The supposition was that the rebels would follow us in force but they did not further than New Kent Court House, 8 miles from White House. The inhabitants are all secesh here in this place. When they heard that Jackson was coming, the women all went to work and had an awful time in baking and cooking a dinner for him but I guess it will all get moldy before he will eat it.
I do not think we will stay here long but where we will go to next I cannot say. But I hope not to a place where there are too few troops and so much duty to do. There sounds the bugle for sick call. I must go and see if anybody is sick enough to go to the Doctor’s 9in order to shirk duty). Excuse this scratching. I have to do it all on my knee under two India rubber blankets for tents. Yours expecting a letter soon from you, I remain your devoted brother, — Dan’l H. Schriver, 1st Sergt. Co. I
The surest way to direct your letters since we have no permanent encampment is to Camp Hamilton, Fort Monroe, Va., or to Washington D. C. and the other preliminaries and it will follow.
P. S. Enclosed you will find part of a Magnolia flower that grows wild here on pretty large trees.
1 J. E. B. Stuart’s cavalry raided Garlick’s Landing on the Pamunkey River above the railroad bridge and captured 14 wagons and some sutler’s stores, and burnt two schooners laden with forage and then headed toward Tunstall’s Station.
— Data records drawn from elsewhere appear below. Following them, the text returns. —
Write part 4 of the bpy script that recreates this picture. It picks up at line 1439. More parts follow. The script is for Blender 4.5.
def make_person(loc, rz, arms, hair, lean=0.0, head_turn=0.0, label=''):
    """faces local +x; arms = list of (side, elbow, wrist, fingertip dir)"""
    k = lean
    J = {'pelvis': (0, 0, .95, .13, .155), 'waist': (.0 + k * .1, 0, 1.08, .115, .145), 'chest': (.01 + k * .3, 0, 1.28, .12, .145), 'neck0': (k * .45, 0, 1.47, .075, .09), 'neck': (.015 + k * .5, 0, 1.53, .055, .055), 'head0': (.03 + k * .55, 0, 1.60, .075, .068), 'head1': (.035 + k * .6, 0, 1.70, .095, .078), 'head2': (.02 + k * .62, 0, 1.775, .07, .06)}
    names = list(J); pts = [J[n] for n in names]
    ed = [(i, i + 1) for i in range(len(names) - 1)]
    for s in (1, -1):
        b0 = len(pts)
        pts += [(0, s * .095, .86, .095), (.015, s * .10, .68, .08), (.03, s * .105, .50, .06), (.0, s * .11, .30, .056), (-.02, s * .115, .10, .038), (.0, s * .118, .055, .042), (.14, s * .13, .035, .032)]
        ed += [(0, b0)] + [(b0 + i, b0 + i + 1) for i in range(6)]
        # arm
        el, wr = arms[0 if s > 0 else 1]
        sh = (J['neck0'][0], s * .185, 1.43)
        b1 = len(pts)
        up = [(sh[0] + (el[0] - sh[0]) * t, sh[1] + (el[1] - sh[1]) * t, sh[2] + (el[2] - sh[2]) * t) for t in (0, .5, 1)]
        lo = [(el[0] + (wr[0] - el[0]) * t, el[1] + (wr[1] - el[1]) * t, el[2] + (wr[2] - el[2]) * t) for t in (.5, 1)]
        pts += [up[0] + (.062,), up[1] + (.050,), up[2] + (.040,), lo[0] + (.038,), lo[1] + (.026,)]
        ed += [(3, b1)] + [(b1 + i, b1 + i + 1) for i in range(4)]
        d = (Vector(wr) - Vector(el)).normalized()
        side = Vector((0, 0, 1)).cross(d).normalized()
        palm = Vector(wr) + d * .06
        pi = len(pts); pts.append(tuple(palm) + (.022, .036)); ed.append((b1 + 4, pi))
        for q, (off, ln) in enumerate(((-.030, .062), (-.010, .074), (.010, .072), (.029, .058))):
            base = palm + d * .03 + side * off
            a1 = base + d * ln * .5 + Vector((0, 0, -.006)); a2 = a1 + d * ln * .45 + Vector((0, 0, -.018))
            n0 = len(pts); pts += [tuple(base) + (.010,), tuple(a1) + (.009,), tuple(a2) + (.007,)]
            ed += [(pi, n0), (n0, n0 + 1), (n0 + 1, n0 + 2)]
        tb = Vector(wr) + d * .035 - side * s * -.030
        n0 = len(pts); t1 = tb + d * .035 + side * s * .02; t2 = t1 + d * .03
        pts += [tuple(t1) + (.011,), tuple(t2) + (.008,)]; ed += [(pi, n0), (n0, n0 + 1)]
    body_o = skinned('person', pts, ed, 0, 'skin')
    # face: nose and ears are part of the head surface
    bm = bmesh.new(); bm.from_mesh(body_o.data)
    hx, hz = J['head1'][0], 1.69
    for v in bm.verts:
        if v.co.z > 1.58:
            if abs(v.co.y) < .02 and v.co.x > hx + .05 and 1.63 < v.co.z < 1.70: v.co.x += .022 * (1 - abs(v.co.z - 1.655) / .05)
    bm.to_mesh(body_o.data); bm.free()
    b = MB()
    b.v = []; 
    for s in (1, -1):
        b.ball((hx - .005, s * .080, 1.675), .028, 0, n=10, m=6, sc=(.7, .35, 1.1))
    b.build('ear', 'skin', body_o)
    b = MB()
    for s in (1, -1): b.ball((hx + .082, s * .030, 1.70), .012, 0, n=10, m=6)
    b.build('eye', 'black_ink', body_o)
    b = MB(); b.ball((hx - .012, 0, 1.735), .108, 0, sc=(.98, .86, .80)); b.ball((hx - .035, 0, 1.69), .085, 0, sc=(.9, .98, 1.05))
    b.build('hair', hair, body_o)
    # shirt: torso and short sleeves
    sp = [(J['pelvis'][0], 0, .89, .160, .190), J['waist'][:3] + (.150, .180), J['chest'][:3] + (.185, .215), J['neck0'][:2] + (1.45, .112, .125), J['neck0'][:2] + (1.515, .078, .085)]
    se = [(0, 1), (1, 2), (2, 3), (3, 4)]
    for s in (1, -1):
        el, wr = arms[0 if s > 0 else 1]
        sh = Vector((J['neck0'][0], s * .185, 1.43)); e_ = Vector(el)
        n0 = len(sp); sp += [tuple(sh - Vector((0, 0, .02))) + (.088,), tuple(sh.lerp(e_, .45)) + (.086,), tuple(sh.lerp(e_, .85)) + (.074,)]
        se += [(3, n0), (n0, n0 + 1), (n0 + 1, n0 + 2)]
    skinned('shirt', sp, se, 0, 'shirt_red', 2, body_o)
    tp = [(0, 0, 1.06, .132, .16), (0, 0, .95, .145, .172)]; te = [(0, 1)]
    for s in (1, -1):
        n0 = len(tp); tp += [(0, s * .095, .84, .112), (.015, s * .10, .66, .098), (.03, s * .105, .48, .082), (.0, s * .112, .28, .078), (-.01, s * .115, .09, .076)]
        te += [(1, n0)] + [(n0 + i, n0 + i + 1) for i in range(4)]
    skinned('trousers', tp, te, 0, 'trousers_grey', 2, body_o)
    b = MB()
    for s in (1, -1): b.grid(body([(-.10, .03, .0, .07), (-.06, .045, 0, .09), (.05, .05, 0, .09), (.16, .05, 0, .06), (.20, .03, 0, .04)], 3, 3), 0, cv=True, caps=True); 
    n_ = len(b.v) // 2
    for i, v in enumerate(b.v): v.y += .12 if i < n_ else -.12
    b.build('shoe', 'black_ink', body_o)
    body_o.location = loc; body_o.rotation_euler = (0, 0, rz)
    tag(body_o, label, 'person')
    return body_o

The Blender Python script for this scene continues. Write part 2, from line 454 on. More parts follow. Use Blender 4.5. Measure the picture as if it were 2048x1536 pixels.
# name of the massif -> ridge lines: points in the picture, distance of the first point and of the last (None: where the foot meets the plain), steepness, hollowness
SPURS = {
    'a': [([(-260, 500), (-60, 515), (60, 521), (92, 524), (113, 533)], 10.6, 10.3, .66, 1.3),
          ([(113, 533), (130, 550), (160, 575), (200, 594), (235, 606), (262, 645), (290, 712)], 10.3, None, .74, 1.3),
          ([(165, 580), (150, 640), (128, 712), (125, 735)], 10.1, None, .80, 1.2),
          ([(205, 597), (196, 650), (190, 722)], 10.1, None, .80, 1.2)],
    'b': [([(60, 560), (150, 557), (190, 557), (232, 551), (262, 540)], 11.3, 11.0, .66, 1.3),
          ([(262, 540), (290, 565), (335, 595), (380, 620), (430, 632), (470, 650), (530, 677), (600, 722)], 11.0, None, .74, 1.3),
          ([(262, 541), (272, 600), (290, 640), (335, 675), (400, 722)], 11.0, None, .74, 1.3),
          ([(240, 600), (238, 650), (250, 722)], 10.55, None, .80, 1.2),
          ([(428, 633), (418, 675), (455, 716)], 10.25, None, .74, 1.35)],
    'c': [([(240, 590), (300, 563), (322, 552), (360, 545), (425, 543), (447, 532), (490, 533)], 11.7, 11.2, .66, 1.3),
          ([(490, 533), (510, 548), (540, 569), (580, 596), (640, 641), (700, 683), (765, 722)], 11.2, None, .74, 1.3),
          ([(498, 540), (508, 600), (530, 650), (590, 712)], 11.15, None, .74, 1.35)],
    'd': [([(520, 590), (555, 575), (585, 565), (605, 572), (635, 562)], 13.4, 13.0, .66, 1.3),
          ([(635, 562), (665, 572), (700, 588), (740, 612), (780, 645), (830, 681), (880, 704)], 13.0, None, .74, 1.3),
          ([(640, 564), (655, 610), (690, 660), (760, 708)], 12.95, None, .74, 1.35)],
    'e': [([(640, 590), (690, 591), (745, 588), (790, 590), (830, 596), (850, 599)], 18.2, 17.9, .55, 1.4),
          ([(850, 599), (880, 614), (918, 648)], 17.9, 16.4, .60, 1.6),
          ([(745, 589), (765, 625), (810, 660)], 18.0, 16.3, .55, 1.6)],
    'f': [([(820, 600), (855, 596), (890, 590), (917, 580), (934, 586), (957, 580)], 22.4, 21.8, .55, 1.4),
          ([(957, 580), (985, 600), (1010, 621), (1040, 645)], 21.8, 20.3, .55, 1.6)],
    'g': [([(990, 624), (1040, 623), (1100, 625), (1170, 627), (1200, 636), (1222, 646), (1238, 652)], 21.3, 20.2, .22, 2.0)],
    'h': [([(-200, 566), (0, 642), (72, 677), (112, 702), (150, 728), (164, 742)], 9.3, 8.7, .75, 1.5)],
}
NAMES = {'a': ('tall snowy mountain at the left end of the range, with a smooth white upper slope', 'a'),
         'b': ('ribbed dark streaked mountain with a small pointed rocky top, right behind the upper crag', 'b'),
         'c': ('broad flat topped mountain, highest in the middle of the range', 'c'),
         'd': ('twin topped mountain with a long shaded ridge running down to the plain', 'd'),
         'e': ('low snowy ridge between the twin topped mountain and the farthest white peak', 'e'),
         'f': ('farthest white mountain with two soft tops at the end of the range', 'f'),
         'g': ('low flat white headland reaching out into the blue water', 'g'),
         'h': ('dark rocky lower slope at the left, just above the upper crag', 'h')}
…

War Correspondent George Alfred Townsend was heading back to White House at the time of Stuart’s raid and described what he saw at Garlick’s Landing and White House when he arrived: “I remained a full hour under cover; but as no fresh approaches added to my mystery and fear, I sallied forth, and kept the route to Putney’s, with ears erect and expectant pulses. I had gone but a quarter of a mile, when I discerned, through the gathering gloom, a black, misshapen object, standing in the middle of the road. As it seemed motionless, I ventured closer, when the thing resolved to a sutler’s wagon, charred and broken, and still smoking from the incendiaries’ torch. Further on, more or these burned wagons littered the way, and in one place two slain horses marked the roadside. When I emerged upon the Hanover road, sounds of shrieks and shot issued from the landing a “Garlic,” and, in a moment, flames rose from the woody shores and reddened the evening. I knew by the gliding blaze that vessels had been fired and set adrift, and from my place could see the devouring element climbing rope and shroud. In a twinkling, a second light appeared behind the woods to my right, and the intelligence dawned upon me that the cars and houses at Tunstall’s Station had been burned. By the fitful illumination, I rode tremulously to the old head-quarters at Black Creek, and as I conjectured, the depot and train were luridly consuming. The vicinity was marked by wrecked sutler’s stores, the embers of wagons, and toppled steeds. Below Black Creek the ruin did not extend: but when I came to White House the greatest confusion existed. Sutlers were taking down their booths, transports were slipping their cables, steamers moving down the stream. Stuart had made the circuit of the Grand Army to show Lee where the infantry could follow.”
Joel Cook described what he heard about the attack on the train passing through Tunstall’s Station and the reaction at White House Landing: “There were numerous passengers on the cars, mostly laborers, civilians, and sick and wounded soldiers, and a general effort was made to jump off, and, if possible, elude the enemy’s fire. Several succeeded, and hid themselves in the wood; but the quickly increasing speed of the train prevented the majority from following their example. The cars, however, were soon out of reach of the Rebels, and the engineer, fearful of pursuit or of meeting more enemies, increased the pressure of steam so that the train almost flew over the distance between Tunstall’s Station and White House. There the news of what had occurred spread like lightning, and there was the utmost consternation among the sutlers, civilians, clerks, laborers, and negroes who inhabited the canvas town which had sprung up on the Pamunky. Lieutenant-colonel Ingalls, of the quartermaster’s department, was the officer in command, and, under fear of impending danger, he mustered the few soldiers who were at the place, and armed the civilians and laborers. He also placed all the money, records, mails, and other valuable property of the United States upon a steamboat in the river. The panic among the sutlers was beyond all description: each one expected utter ruin, and awaited, with an anxious heart, the approach of the enemy. They did not come, however, and White House, though it was so soon to be destroyed, had a short respite.” [Source: White House Landing Sustaining the Army of the Potomac during the Peninsula Campaign.]